The Guidelines for Virtual Asset Trading Platform Operators are Hong Kong Securities and Futures Commission guidance for centralized virtual asset trading platforms operating in Hong Kong or actively marketing to Hong Kong investors. As of 17 June 2026, the SFC lists the Guidelines as an operative code-and-guidelines instrument dated 1 June 2023, and they sit within the broader licensing framework under the Securities and Futures Ordinance and the Anti-Money Laundering and Counter-Terrorist Financing Ordinance.
The Guidelines are designed for platform operators licensed under the SFO and/or AMLO when they carry on relevant virtual asset trading platform activities. They should be read with the SFC’s licensing materials, virtual-asset AML/CFT guideline, FAQs, circulars, and later supervisory materials. This profile summarizes the instrument as a legal-reference entry and is not compliance advice.
Scope of the Hong Kong VATP Guidelines
The SFC states that centralized virtual asset trading platforms carrying on business in Hong Kong, or actively marketing services to Hong Kong investors, are required to be licensed and regulated by the SFC. The VATP page distinguishes the SFO regime for platforms dealing in security tokens from the AMLO regime for platforms dealing in non-security tokens, while noting that a token’s classification may change over time.
The Guidelines themselves state that they apply to all Platform Operators, whether licensed under the SFO and/or AMLO, when they carry on relevant activities. For dually licensed operators, the SFC expects compliance with the SFO, AMLO, SFC codes, guidelines, circulars and FAQs, with the more stringent requirement prevailing where requirements are inconsistent.
Key provisions for virtual asset trading platform operators
Licensing conduct and financial soundness
The Guidelines set conduct principles covering honesty and fairness, due skill and diligence, disclosure, client-asset safeguarding, proper records and senior-management responsibility. Platform operators are also expected to maintain liquid assets in Hong Kong equivalent to at least 12 months of operating expenses and paid-up share capital of not less than HK$5 million.

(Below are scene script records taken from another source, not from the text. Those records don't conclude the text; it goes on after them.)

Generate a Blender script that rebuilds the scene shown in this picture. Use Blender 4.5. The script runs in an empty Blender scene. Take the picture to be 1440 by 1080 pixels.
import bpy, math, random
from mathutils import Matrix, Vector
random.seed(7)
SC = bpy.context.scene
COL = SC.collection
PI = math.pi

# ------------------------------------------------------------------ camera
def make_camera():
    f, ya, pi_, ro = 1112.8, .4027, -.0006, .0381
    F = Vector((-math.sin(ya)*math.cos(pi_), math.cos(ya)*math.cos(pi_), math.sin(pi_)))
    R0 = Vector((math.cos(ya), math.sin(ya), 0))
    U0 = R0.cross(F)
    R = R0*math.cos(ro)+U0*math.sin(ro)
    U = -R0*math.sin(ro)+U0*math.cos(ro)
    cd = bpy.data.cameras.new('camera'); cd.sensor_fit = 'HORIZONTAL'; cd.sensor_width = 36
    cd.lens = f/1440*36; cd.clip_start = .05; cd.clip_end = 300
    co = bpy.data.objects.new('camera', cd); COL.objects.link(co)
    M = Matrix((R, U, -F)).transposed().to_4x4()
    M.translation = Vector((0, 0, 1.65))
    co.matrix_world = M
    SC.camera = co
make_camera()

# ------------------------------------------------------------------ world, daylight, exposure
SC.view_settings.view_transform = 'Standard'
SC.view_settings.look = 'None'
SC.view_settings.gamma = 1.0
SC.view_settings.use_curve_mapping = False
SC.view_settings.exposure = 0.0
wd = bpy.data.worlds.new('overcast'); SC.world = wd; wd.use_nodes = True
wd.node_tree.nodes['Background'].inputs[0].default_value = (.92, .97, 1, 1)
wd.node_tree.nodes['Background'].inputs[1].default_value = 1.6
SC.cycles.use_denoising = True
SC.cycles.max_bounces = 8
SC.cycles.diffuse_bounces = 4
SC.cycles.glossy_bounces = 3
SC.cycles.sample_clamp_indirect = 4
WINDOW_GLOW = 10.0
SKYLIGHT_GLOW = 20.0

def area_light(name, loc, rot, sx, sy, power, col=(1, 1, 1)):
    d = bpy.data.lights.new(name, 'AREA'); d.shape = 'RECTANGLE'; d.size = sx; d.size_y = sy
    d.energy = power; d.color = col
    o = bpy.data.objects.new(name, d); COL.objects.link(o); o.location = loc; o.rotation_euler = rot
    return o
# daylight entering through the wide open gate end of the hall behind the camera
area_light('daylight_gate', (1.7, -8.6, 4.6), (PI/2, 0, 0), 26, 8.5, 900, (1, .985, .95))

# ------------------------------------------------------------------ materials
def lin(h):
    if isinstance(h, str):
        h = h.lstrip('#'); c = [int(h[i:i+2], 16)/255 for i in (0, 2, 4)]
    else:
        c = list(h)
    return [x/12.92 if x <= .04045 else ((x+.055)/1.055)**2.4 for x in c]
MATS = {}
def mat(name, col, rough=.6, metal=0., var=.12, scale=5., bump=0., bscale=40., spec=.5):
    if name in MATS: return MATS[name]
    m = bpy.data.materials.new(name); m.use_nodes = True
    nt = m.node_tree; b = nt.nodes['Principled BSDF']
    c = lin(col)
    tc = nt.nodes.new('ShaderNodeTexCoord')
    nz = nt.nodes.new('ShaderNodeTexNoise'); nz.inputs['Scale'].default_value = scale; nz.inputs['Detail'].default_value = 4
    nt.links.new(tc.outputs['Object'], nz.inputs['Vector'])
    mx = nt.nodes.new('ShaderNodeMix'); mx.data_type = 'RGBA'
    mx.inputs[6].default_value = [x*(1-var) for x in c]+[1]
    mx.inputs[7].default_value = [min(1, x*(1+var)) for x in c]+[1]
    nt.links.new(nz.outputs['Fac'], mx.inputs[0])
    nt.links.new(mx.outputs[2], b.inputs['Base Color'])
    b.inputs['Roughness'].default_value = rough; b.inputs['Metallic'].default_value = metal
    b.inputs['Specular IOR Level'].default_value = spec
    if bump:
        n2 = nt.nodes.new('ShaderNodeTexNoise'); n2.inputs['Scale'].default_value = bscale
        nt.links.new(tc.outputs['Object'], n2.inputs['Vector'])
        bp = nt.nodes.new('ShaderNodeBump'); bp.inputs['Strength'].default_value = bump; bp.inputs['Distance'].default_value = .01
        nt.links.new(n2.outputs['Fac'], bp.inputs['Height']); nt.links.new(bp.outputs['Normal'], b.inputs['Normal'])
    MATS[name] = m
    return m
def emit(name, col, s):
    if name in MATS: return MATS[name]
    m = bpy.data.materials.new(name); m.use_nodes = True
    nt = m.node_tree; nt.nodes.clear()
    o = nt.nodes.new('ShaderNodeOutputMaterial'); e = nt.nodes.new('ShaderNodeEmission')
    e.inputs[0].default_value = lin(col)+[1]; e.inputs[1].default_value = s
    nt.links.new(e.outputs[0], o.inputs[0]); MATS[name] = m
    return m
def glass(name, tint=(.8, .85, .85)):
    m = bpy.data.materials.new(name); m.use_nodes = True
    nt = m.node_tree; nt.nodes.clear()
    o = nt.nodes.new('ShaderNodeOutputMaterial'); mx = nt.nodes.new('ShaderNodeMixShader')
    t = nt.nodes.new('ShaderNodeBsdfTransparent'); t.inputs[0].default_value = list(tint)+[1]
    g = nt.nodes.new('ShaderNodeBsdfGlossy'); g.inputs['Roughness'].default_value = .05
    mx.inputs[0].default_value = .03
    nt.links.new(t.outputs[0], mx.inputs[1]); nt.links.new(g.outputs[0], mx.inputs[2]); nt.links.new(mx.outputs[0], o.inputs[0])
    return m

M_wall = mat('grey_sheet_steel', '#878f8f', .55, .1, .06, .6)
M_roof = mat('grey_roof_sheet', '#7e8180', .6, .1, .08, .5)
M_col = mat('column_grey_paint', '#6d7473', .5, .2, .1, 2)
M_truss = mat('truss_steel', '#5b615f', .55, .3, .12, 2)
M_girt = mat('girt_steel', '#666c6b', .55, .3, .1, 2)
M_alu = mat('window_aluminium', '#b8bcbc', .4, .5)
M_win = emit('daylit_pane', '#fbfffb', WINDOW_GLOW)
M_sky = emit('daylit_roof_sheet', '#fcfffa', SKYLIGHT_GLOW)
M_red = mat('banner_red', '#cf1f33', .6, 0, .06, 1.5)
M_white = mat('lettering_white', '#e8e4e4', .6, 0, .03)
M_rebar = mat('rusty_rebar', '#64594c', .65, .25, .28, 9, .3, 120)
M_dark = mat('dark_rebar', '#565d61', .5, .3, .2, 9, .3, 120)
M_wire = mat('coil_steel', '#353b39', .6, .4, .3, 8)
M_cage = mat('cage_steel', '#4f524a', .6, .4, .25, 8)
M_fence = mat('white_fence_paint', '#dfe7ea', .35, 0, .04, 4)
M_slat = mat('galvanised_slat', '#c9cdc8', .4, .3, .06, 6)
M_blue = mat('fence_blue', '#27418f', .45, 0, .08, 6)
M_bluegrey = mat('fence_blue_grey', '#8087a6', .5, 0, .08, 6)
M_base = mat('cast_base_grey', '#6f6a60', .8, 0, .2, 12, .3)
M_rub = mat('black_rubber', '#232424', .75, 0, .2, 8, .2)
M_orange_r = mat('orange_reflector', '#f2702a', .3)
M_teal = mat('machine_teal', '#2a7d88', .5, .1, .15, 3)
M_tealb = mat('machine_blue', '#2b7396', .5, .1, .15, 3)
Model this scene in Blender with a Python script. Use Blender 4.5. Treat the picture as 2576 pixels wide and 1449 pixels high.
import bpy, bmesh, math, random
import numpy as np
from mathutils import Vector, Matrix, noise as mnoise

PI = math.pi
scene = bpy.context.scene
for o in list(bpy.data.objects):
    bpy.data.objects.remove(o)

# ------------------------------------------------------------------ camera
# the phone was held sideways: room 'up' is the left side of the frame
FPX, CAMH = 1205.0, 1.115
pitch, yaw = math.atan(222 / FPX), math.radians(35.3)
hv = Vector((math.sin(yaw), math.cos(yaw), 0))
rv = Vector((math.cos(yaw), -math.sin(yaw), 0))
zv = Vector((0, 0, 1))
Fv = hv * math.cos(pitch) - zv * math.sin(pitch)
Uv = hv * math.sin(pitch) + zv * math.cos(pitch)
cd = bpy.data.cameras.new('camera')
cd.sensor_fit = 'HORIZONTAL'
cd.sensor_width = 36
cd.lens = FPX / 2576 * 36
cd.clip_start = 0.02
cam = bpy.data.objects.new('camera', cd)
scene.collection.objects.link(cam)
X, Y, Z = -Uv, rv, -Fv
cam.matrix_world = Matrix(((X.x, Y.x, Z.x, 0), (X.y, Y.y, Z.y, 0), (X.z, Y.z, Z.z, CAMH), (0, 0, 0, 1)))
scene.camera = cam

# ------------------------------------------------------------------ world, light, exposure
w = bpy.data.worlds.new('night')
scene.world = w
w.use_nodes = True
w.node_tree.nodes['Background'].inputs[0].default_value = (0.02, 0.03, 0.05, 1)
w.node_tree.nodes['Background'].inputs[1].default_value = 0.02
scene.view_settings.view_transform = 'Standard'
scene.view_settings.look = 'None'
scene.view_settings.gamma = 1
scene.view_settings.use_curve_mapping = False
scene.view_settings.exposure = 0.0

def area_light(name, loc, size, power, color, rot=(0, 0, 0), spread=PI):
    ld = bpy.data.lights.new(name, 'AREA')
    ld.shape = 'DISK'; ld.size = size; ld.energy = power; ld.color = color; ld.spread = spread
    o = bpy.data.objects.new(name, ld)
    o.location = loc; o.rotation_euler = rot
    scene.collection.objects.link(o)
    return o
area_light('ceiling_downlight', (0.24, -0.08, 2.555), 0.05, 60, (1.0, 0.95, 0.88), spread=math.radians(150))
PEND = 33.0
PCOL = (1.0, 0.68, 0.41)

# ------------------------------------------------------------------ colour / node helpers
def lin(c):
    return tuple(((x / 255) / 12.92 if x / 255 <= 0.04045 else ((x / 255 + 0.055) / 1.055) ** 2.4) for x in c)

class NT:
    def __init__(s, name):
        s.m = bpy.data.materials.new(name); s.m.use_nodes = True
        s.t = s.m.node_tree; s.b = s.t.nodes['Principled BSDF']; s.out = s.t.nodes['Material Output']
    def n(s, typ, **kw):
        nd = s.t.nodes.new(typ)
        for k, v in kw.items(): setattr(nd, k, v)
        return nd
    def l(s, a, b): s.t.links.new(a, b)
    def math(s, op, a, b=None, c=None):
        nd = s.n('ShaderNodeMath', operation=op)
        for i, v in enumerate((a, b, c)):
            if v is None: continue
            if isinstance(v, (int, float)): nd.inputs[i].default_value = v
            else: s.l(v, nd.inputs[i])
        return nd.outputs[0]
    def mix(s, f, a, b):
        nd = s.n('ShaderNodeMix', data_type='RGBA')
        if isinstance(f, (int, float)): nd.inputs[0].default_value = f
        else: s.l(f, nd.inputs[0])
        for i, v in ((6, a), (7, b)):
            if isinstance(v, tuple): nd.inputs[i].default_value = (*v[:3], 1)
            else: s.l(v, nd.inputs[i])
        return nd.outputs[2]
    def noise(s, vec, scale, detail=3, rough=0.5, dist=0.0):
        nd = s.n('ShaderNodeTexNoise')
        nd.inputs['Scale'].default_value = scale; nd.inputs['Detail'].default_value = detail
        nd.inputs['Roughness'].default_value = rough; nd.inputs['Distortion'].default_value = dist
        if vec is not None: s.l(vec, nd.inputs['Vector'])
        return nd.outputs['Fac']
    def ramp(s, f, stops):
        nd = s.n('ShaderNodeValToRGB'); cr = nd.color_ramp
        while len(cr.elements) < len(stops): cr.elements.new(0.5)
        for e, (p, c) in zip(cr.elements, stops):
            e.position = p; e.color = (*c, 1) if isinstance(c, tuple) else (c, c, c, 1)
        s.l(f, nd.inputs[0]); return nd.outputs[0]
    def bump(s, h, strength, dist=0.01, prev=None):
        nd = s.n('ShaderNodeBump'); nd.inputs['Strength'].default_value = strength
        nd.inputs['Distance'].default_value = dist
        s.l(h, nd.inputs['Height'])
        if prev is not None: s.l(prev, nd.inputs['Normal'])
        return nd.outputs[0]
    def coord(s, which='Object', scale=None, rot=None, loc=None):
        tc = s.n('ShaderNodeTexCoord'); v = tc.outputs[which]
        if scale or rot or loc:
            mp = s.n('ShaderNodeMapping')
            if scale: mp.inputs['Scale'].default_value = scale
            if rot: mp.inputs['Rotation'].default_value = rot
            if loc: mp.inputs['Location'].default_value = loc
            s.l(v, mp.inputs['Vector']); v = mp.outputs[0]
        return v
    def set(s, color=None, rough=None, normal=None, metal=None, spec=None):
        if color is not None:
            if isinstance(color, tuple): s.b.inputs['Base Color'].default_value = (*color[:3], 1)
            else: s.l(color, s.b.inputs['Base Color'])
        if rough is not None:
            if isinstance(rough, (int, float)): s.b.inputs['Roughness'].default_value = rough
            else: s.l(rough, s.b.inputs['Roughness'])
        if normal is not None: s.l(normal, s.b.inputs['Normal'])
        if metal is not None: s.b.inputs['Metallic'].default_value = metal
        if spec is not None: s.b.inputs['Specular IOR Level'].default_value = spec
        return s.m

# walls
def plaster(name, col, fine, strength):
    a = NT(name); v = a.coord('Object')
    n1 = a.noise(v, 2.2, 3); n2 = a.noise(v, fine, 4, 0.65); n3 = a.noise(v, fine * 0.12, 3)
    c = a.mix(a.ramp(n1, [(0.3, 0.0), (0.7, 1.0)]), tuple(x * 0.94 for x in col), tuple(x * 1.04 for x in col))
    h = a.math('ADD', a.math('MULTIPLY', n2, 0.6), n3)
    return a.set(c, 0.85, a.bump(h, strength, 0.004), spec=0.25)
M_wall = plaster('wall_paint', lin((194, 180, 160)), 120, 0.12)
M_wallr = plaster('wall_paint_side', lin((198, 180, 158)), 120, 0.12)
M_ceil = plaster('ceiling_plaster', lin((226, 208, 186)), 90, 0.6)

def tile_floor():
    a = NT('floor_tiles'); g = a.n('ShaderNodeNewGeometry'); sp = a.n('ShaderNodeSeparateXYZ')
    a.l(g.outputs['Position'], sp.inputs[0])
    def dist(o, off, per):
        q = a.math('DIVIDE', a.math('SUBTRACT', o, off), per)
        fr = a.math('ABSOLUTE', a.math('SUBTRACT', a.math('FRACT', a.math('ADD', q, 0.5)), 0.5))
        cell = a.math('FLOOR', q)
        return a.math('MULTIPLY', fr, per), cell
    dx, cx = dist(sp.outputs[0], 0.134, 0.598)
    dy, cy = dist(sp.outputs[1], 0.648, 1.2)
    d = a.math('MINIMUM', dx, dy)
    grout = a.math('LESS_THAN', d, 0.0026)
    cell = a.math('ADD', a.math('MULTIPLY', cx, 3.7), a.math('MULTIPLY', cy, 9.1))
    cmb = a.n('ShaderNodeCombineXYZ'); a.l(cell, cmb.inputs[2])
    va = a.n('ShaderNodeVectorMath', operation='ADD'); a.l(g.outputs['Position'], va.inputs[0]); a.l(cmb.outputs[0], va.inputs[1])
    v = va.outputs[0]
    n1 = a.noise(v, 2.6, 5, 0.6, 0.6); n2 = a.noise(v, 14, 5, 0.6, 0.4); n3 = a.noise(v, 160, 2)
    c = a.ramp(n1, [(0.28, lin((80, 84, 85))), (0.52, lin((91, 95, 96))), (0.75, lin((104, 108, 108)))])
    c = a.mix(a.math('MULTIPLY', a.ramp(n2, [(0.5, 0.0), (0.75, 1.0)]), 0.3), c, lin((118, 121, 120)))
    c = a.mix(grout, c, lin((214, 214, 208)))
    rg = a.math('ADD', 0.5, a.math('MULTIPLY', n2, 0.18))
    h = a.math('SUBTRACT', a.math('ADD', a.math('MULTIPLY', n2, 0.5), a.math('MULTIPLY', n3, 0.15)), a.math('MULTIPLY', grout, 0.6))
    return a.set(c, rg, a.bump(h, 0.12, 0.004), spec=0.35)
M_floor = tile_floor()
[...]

Token admission, retail access and client onboarding
A platform operator must establish a token admission and review committee, perform due diligence on virtual assets before admitting them to trading, and conduct ongoing monitoring. For retail trading, the Guidelines require additional safeguards, including high liquidity and, at minimum, inclusion in two acceptable indices issued by at least two different index providers unless the SFC considers a case-specific proposal. The client-facing provisions also address investor knowledge, know-your-client checks, risk tolerance, client agreements, risk disclosures and suitability obligations.
Custody, market integrity and cybersecurity
The custody provisions require client virtual assets to be safeguarded through an associated entity, segregated from the assets of the platform operator and associated entity, and generally held 98% in cold storage. The Guidelines also set expectations for private-key controls, wallet whitelisting, compensation arrangements, market surveillance, prohibitions on specified manipulative practices, restrictions on proprietary trading, cybersecurity governance, two-factor authentication and recordkeeping.
Status and transitional timeline
The SFC issued the implementation circular and transitional circular on 31 May 2023. The new AMLO licensing regime came into effect on 1 June 2023. Pre-existing non-security-token VATPs could rely on a non-contravention arrangement until 31 May 2024 if they met the stated conditions, and fully completed applications submitted by 29 February 2024 could qualify for a deeming arrangement from 1 June 2024 pending determination.
On 28 May 2024, the SFC reminded the public that the non-contravention period would end on 1 June 2024 and that all VATPs operating in Hong Kong must be licensed or deemed-to-be-licensed applicants. The SFC also stated that deemed applicants are not formally licensed and remain subject to the SFC’s supervisory, disciplinary and other applicable powers. Later SFC circulars and licensing-process updates should be checked alongside the Guidelines for the most current supervisory expectations.